Cannes 2025 review: Des preuves d’amour (Alice Douard)

“A film that oozes genuineness when it comes to what it means to be expecting.”

Céline (Ella Rumpf) and her wife Nadia (Monia Chokri) are having a baby. Normally this would be a blissful moment, but it is causing Céline a lot of stress. Since Nadia is carrying the child to term, Kafkaesque French laws stipulate that Céline, even though she is married to the expectant mother, will have to adopt their newborn, requiring her to submit proof that she will be a good mother through testimonies from friends and family. That means talking about the care of young children with friends, it means babysitting and dealing with pooping babies, but most of all it means talking to her mother (Noémie Lvovsky), a celebrated pianist who in Céline’s own childhood gave priority to her career over her daughter’s upbringing, and still isn’t the kind of mother who is there for her child when she needs her. The stress starts to take its toll on Céline and Nadia’s relationship, with resentment from both sides over the choice made about who would get pregnant and the effects that decision has had over both their individual lives and careers; can Céline muster enough support to be a full member of the family unit to come?

Oddly enough Alice Douard’s sophomore feature Des preuves d’amour (‘proof of love’, which would have been a better English title than Love Letters) never really answers this question. Perhaps the joy of both parents in the birth scene that ends the film is proof enough. Or perhaps the letter that Céline’s mother has written in support of her daughter, read out in voice over by Lvovsky during a piano recital with both parents-to-be in attendance, can be seen as such strong evidence of Céline’s readiness to be a mother that authorities would not be able to refuse. One could argue that this robs the film of a sense of closure, but on the other hand perhaps the closure it provides is that French laws are stupid and that true love doesn’t have to be proven. Leaving this open is an interesting cap on a film that oozes genuineness when it comes to what it means to be expecting, and the added complications that same-sex couples have to face.

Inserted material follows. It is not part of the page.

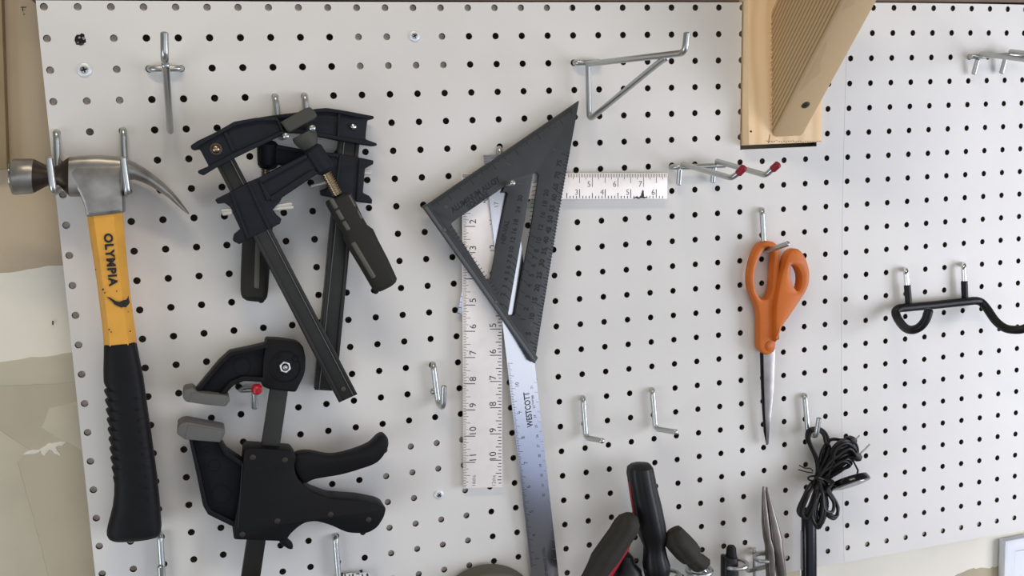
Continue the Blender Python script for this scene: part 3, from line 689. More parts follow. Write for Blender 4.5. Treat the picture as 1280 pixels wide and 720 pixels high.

Douard, who co-penned the screenplay with Laurette Polmanss, steadfastly steers the film through 90 minutes of diapers, doubt, and drama, with a healthy dose of laugh-out-loud moments sprinkled in (Emy Juretzko as the young daughter of Céline’s friends is a scene stealer in this regard) to keep a touch of lightness. With better and more inventive camera work than is to be expected in a small family drama (thankfully the ubiquitous social-realist shaky cam is absent) and really tight and impactful editing, Des preuves d’amour breezes by but still makes its points effectively without having to resort to plot contrivances or overly melodramatic acting. Rumpf and Chokri have great chemistry as a couple, and Douard isn’t afraid to give them a sex scene despite Chokri being heavily pregnant, more proof that the film intends to show the process of going through a pregnancy as a couple, warts and all. Lvovsky’s warm personality in the meantime never lets her Marguerite slide into a shrill, one-dimensional mother, her aloof character written richly enough for the actress to play both sides of the coin.

The writing in particular, aside from an ill-conceived bar fight, strives to get to the heart of the issues faced by couples in this situation: the doubt and fear that you’ll not figure it out, the regret about leaving your old life behind. With two prospective mothers there is the added complexity of what ‘mother’ means and when either becomes one. In perhaps the film’s most brutally honest moment Céline reproaches Nadia during an argument with a cutting “She’s already your daughter,” while she has to wait for the courts to decide that she can wear the title too. Des preuves d’amour is full of such heartfelt lines, making the film all the more honest and realistic; having a baby isn’t all rainbows and butterflies. Also, the relationship between Céline and her mother is well rendered in their differences and their similarities, with Douard mixing in some subtle details: Céline is a sound technician, and a scene of her doing a soundcheck around a concert hall is later mirrored by Marguerite doing the same before her recital. It is these little details that add texture to the story and prevent it from becoming a string of plot moments. All these factors contribute to Douard having crafted a fully rounded comedy-drama about what it means to become a parent in a way that is at once universal and specific to lesbian couples.